14. Transfer Restrictions. The Option Shares may not be sold or otherwise disposed of in any manner that would constitute a violation of any applicable federal or state securities laws. The Option Holder also agrees (a) that the Company may refuse to cause the transfer of Option Shares to be registered on the applicable stock transfer records if such proposed transfer would in the opinion of counsel satisfactory to the Company constitute a violation of any applicable securities law and (b) that the Company may give related instructions to the transfer agent, if any, to stop registration of the transfer of the Option Shares. The Option Holder consents to the placing on the certificate for any Option Shares of an appropriate legend restricting resale or other transfer of such shares except in accordance with the Securities Act of 1933, as amended, and all applicable rules thereunder.
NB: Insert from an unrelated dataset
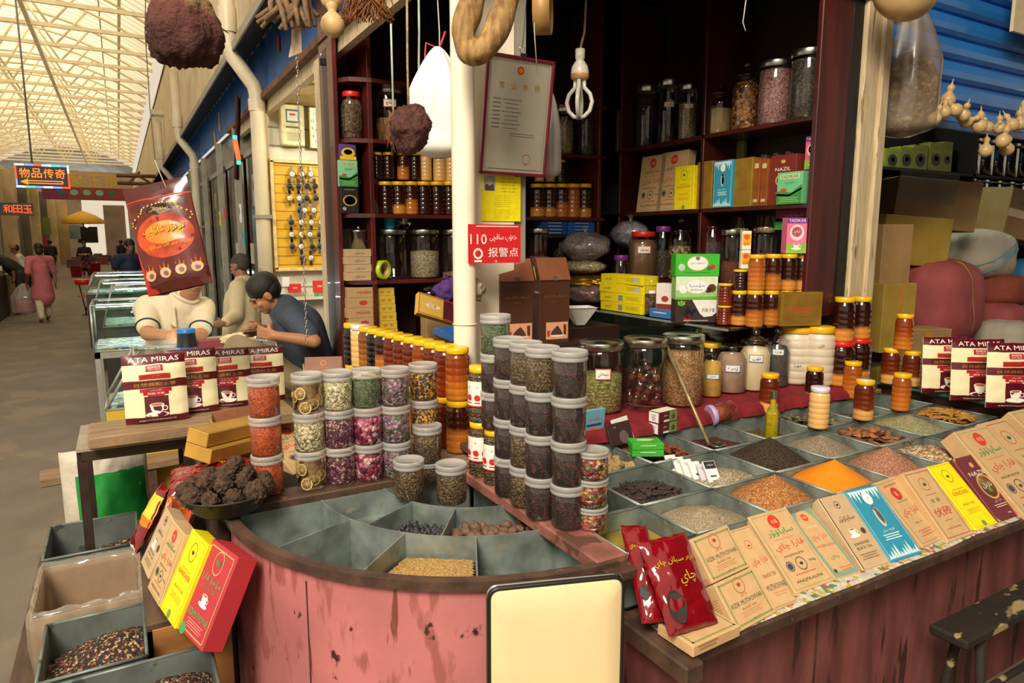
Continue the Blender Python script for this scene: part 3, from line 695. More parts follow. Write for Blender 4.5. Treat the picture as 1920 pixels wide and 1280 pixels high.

15. Electronic Signatures. Each party agrees that the Option Holder shall execute this Award Agreement by completing the associated electronic signature. Such electronic signature is intended to authenticate this writing and shall have the same force and effect as a manual signature. Electronic signature shall mean any electronic sound, symbol, or process attached to or logically associated with this Award Agreement that is executed and adopted by the Option Holder with the intent to sign the Award Agreement.
16. Acceptance. The Option Holder, by his or her acceptance of the Option, which shall be conclusively evidenced by his or her execution of the electronic signature associated with this Award Agreement, agrees to be bound by all of the terms and conditions of this Award Agreement and the Plan.